Complaining about the insipid title is really a moot point since the movie itself is rather insipid too; uninspired even more so. There’s nothing especially wrong with it aside from just being a tired concept we’ve all seen done a billion times before in similar movies and I’d reckon at least 750 million of them were better.

A UFO crashes in a small Arizona town called Salena. A small platoon of Special Forces soldiers is sent in to deal with the alien threat. This mostly involves skulking about some dimly lit mines for the first five minutes of the film. Suffice to say, things do not go well for them.

Meanwhile, a prison transport bus is in the process of delivering four death row killers to their new confines – criminals only indistinguishable by their stereotype: Aryan skinhead, loco Hispanic, angry black man, and mafia goomba. It turns out that the goomba has organized a prison escape with the help of a pair of busty henchwomen in a convertible. The bus conveniently blows a tire out on a deserted desert highway, and almost instantly, here comes a pair of blondes that look to be smuggling midgets under their tight tops. Everything goes according to the escape plan thanks to most of the prison guards reacting as if they’re the ones that have been locked up in a maximum security prison for years without female contact. These guards’ speech patterns also left me wondering if this prison had a policy of only hiring guys that sounded like Larry the Cable Guy. Just as the girl that doesn’t have sex gets to be the heroine in a slasher flick, this movie seemed to follow the rule that the prison guard that doesn’t sound like he belongs on the Blue Collar Comedy Tour gets to be the main good guy.

The prison escapees take captive two guards and the attractive female nurse that the main guard has the hots for (Cue romantic subplot!) and lead them to the virtual ghost town that is Salena, Arizona. Those mines that the aliens are lurking about in run right beneath most of the buildings, so I think you can pretty much guess what sort of trouble this leads to for everyone involved.

Frankly, this film could have been called Prison Break Arizona since the majority of the first half is alien-free – not even illegal aliens, and this movie is set in Arizona, for goodness sake. Outside of the opening spaceship crash and pre-title soldier sequence, much of the next forty some odd minutes are devoted to the goings-on between these uninteresting criminals and the even less interesting prison guards, with only a few brief cutaways to the plight of the last remaining special ops soldier trying to survive down in the mineshaft. They will eventually encounter this soldier later on so that he can explain to them the plot, particularly the part about how the Pentagon is planning to send in fighter jets to wipe Salena off the map if the alien threat isn’t neutralized in x-amount of time.
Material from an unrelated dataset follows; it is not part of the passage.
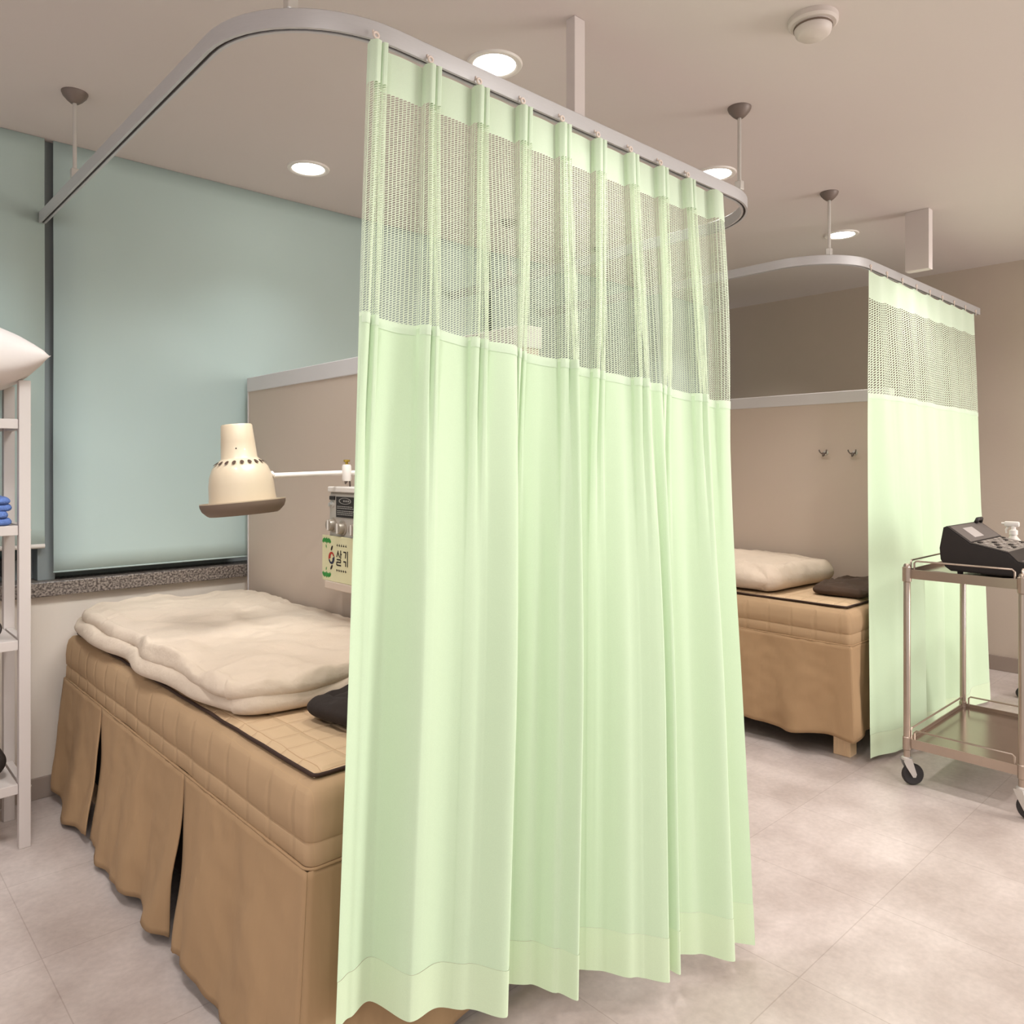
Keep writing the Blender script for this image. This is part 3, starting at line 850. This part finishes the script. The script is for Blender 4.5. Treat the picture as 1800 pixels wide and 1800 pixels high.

A pretty good summary of events would be: people get killed by aliens, get their bodies taken over by aliens, run from aliens, fight the aliens, argue amongst themselves, fight amongst themselves, work together, and other assorted stuff that bored the hell out of me – not necessarily in that order.

Alien Invasion Arizona is just a great big ball of blah. It’s stale and uneventful. Even the aliens fail to entertain. There’s a variety of very rubbery aliens primarily brought to life via forms of puppetry; some have big claws or look like a toothy Brundlefly and others are parasites that can invade a person’s body. Director Dustin Rikert goes the old fashioned route of not giving the monsters much screen time; a really smart move in this case since the creatures are even phonier looking than what we’re generally used to these days.

The movie also feels like a missed opportunity once it’s revealed towards the end that the alien spacecraft was itself a prison transport vessel and that the invading aliens are actually extraterrestrial prison escapees themselves. You’d never know this because the aliens just behave like killer aliens always do in movies like this, showing virtually no signs of intelligence or cunning. Too bad the makers of Alien Invasion Arizona couldn’t be bothered to explore the dichotomy of these dueling prison-breaking factions instead of just making yet another dull and unimaginative rerun of countless other aliens amok on earth movies we’ve all seen too many of.

Special Features
This wasn’t special enough to warrant any.